Os questionamentos abrangem a capacidade da Jurong em planejar uma
cidade brasileira tão peculiar em sua arquitetura-urbanismo, com
dimensões sociais, econômicas, culturais e políticas próprias. Presente
ao congresso, o presidente da UIA, o arquiteto francês Albert Dubler,
critica o plano:
— Para arquitetos do mundo inteiro, Brasília é um exemplo. Não sei para
quem Cingapura é um exemplo. É como se para fazer um restaurante na
França chamássemos o McDonald’s.
Brasileiros qualificados
O arquiteto João Filgueiras Lima, o Lelé, chama de lamentável a medida.
Ele participou da construção de Brasília, é amigo de Oscar Niemeyer e é
considerado um dos maiores arquitetos brasileiros.
— Acho lamentável uma proposta para acompanhar o planejamento da cidade
por 50 anos. Não existe quem seja vidente ou faça ficção cientifica.
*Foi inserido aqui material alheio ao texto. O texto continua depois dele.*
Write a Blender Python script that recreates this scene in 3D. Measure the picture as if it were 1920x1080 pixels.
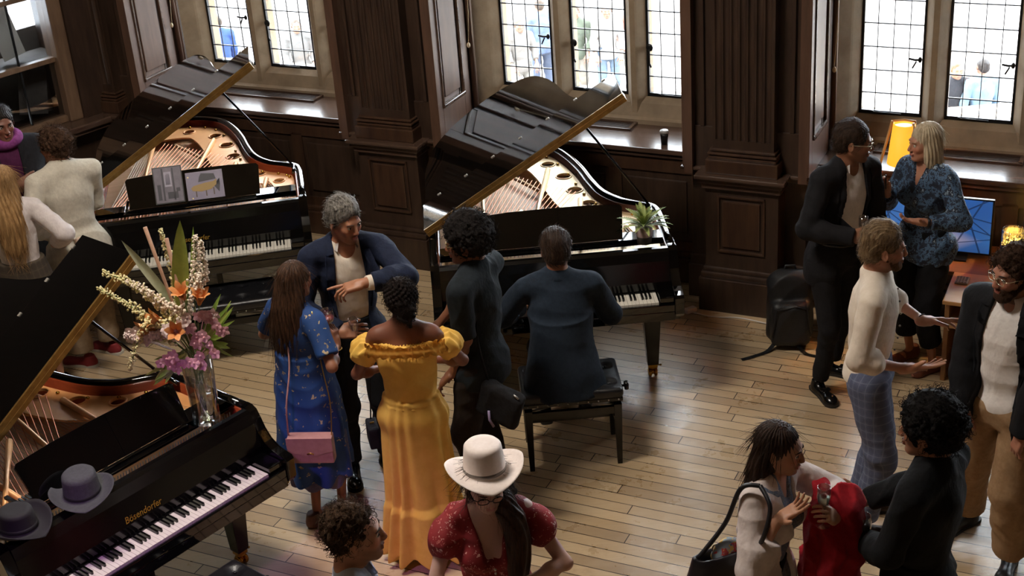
import bpy, bmesh, math, random
import numpy as np
from mathutils import Vector, Matrix, Euler
from mathutils.geometry import tessellate_polygon
random.seed(7)
rng = np.random.default_rng(7)
PI = math.pi
for o in list(bpy.data.objects): bpy.data.objects.remove(o)
SC = bpy.context.scene
COL = SC.collection

# ------------------------------------------------------------------ camera
CAM_H = 4.7517
cam_data = bpy.data.cameras.new('camera'); cam = bpy.data.objects.new('camera', cam_data); COL.objects.link(cam)
cam_data.sensor_width = 36.0; cam_data.lens = 36.0 * 2675 / 1920
cam_data.clip_start = 0.05; cam_data.clip_end = 200
th, roll = math.radians(25.96), math.radians(4.353)
fw = Vector((0, math.cos(th), -math.sin(th))); up = Vector((0, math.sin(th), math.cos(th))); rt = Vector((1, 0, 0))
cr, sr = math.cos(roll), math.sin(roll)
cx = rt * cr - up * sr; cy = up * cr + rt * sr
M = Matrix((cx, cy, -fw)).transposed().to_4x4(); M.translation = (0, 0, CAM_H)
cam.matrix_world = M
SC.camera = cam

# ------------------------------------------------------------------ view, world, sun, big lights
SC.view_settings.view_transform = 'Standard'; SC.view_settings.look = 'None'
SC.view_settings.gamma = 1.0; SC.view_settings.use_curve_mapping = False
SC.view_settings.exposure = 1.55
W = bpy.data.worlds.new('sky'); SC.world = W; W.use_nodes = True
wn = W.node_tree.nodes; wl = W.node_tree.links
bg = wn['Background']
bg.inputs['Color'].default_value = (0.86, 0.93, 1.0, 1); bg.inputs['Strength'].default_value = 9.5

WALL_A = Vector((-0.89, 10.30, 0)); WALL_ANG = math.atan2(-0.45034971, 0.89285225)
WD = Vector((math.cos(WALL_ANG), math.sin(WALL_ANG), 0)); WN = Vector((-math.sin(WALL_ANG), math.cos(WALL_ANG), 0))
def wp(s, t, z=0.0): return WALL_A + WD * s + WN * t + Vector((0, 0, z))

def light(name, kind, loc, target, energy, color=(1, 1, 1), size=1.0, size_y=None, spot=45, blend=.5):
    d = bpy.data.lights.new(name, kind); o = bpy.data.objects.new(name, d); COL.objects.link(o)
    d.energy = energy; d.color = color; o.location = loc
    if kind == 'AREA':
        d.size = size
        if size_y: d.shape = 'RECTANGLE'; d.size_y = size_y
    if kind == 'SPOT': d.spot_size = math.radians(spot); d.spot_blend = blend; d.shadow_soft_size = size
    if kind == 'SUN': d.angle = math.radians(size)
    v = Vector(target) - Vector(loc); o.rotation_euler = v.to_track_quat('-Z', 'Y').to_euler()
    return o
# sun on the street outside, coming along the facade so that it never enters the hall
light('sun', 'SUN', (0, 20, 12), tuple(Vector((0, 20, 12)) + WD * .75 + WN * .45 + Vector((0, 0, -1.0))), 2.5, (1, .95, .88), .6)
# big soft fill light added high behind the camera, no window there
light('camera_side_fill', 'AREA', (5.5, -2.6, 6.0), (0.5, 7.0, .6), 1450, (1.0, .96, .92), 5.0, 3.0)
# purple stage lamp near the front piano
light('stage_lamp', 'SPOT', (-1.9, 3.0, 4.4), (-1.5, 5.7, .6), 100, (.72, .30, 1.0), .10, spot=29, blend=.6)
# soft overhead fill added at ceiling height, not a fixture of the hall
light('overhead_fill', 'AREA', (-1.6, 6.6, 6.4), (-1.3, 7.4, 0), 200, (1, .92, .82), 1.6)

# ------------------------------------------------------------------ helpers
def srgb(h):
    if isinstance(h, str):
        h = h.lstrip('#'); c = [int(h[i:i + 2], 16) / 255 for i in (0, 2, 4)]
    else: c = list(h)
    return tuple((x / 12.92 if x <= .04045 else ((x + .055) / 1.055) ** 2.4) for x in c)
MATS = {}
class NT:
    def __init__(s, m): s.nt = m.node_tree; s.n = s.nt.nodes; s.l = s.nt.links; s.b = s.n['Principled BSDF']
    def new(s, t, **kw):
        x = s.n.new(t)
        for k, v in kw.items():
            if k.startswith('i_'): x.inputs[k[2:].replace('_', ' ')].default_value = v
            else: setattr(x, k, v)
        return x
    def link(s, a, b): s.l.new(a, b)
    def math(s, op, a, b=None, c=None):
        x = s.n.new('ShaderNodeMath'); x.operation = op
        for i, v in enumerate((a, b, c)):
            if v is None: continue
            if isinstance(v, (int, float)): x.inputs[i].default_value = v
            else: s.l.new(v, x.inputs[i])
        return x.outputs[0]
    def ramp(s, fac, stops, interp='LINEAR'):
        x = s.n.new('ShaderNodeValToRGB'); x.color_ramp.interpolation = interp
        while len(x.color_ramp.elements) < len(stops): x.color_ramp.elements.new(.5)
        for e, (p, c) in zip(x.color_ramp.elements, stops):
            e.position = p; e.color = (*c, 1) if len(c) == 3 else c
        s.l.new(fac, x.inputs[0]); return x.outputs[0]
    def mix(s, fac, a, b, mode='MIX'):
        x = s.n.new('ShaderNodeMix'); x.data_type = 'RGBA'; x.blend_type = mode
        for i, v in ((0, fac), (6, a), (7, b)):
            if isinstance(v, (int, float)): x.inputs[i].default_value = v
            elif isinstance(v, tuple): x.inputs[i].default_value = (*v, 1) if len(v) == 3 else v
            else: s.l.new(v, x.inputs[i])
        return x.outputs[2]
    def coord(s, scale=(1, 1, 1), rot=(0, 0, 0), which='Object', loc=(0, 0, 0)):
        tc = s.n.new('ShaderNodeTexCoord'); mp = s.n.new('ShaderNodeMapping')
        mp.inputs['Scale'].default_value = scale; mp.inputs['Rotation'].default_value = rot; mp.inputs['Location'].default_value = loc
        s.l.new(tc.outputs[which], mp.inputs[0]); return mp.outputs[0]
    def noise(s, vec, scale, detail=3, rough=.5, out='Fac'):
        x = s.n.new('ShaderNodeTexNoise'); x.inputs['Scale'].default_value = scale
        x.inputs['Detail'].default_value = detail; x.inputs['Roughness'].default_value = rough
        if vec is not None: s.l.new(vec, x.inputs['Vector'])
        return x.outputs[out]
    def bump(s, h, strength=.3, dist=.01):
        x = s.n.new('ShaderNodeBump'); x.inputs['Strength'].default_value = strength; x.inputs['Distance'].default_value = dist
        s.l.new(h, x.inputs['Height']); s.l.new(x.outputs[0], s.b.inputs['Normal'])
def mat(name, color=(.5, .5, .5), rough=.5, metal=0, **kw):
    if name in MATS: return MATS[name]
    m = bpy.data.materials.new(name); m.use_nodes = True; MATS[name] = m
    b = m.node_tree.nodes['Principled BSDF']
    c = srgb(color) if isinstance(color, str) else color
    b.inputs['Base Color'].default_value = (*c, 1); b.inputs['Roughness'].default_value = rough; b.inputs['Metallic'].default_value = metal
    for k, v in kw.items():
        k = k.replace('_', ' ')
        b.inputs[k].default_value = v
    return m
def noisy(name, c1, c2, rough=.6, scale=8, stretch=(1, 1, 1), bump=.15, detail=5, metal=0, bdist=.004, **kw):
    """base colour varying between two tones plus a fine bump"""
    if name in MATS: return MATS[name]
    m = mat(name, c1, rough, metal, **kw); t = NT(m)
    v = t.coord(stretch); n = t.noise(v, scale, detail, .6)
    c1 = srgb(c1) if isinstance(c1, str) else c1; c2 = srgb(c2) if isinstance(c2, str) else c2
    t.link(t.ramp(n, [(.32, c1), (.68, c2)]), t.b.inputs['Base Color'])
    if bump: t.bump(t.noise(v, scale * 3, 4), bump, bdist)
    return m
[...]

E
ainda é um planejamento que envolve um país que não tem afinidades
culturais conosco — avalia Lelé.
No documento que será apresentado à Unesco, a FPAA expressa sua
preocupação “quanto às consequências negativas — e certamente
irremediáveis — à cultura americana e universal da intervenção de uma
empresa de Cingapura para planejar os próximos cinquenta anos de
Brasília”.
O documento ainda destaca a qualificação dos arquitetos e urbanistas
brasileiros, que ficaram de fora, e que o planejamento territorial e
urbano “é tarefa indissociável do exercício da soberania política”.